Sonuçta ortaya eski ezberleri bozan, güvensizliği besleyebilecek çelişkilerle dolu bir görünüm çıkmış. 2015 yılındaki yüzde 6,1’lik büyümeye rağmen işsizlik artıyor, sorunlar ağırlaşıyor ve fiyat istikrarı korunamıyor! 2014 yılı hesaplamasına göre sadece 14 ildeki kişi başına düşen gelir, ulusal ortalamanın üzerine çıkabiliyor ve yoğun göç alan bu illerin kendi içindeki durumun da çok dengesiz olduğunu dikkate almak gerekiyor.

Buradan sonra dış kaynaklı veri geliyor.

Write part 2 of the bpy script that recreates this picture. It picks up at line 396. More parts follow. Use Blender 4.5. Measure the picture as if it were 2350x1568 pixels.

Ağırlaşmış sorunlar ve sürdürülebilir olmayan eğilimler, ekonometrik modeller kullanılarak yapılan hesaplamaları başarısızlığa mahkum ediyor; sorunların erken teşhisi mümkün olamıyor ve geç gelen tepkisel yaklaşımlar hiçbir işe yaramıyor. Giderek sıklaşan yöntem değişiklikleri ise durumu düzeltmiyor, gerçeklerden uzaklaşılması engellenemiyor ve güven bunalımı derinleşiyor. İstatistik Kurumu tarafından açıklanacak rakamları tahmin edebilmenin kısa vadeli getirisi hızla azalırken, gerçekleri ıskalamanın toplam maliyeti dayanılmaz boyutlara ulaşıyor.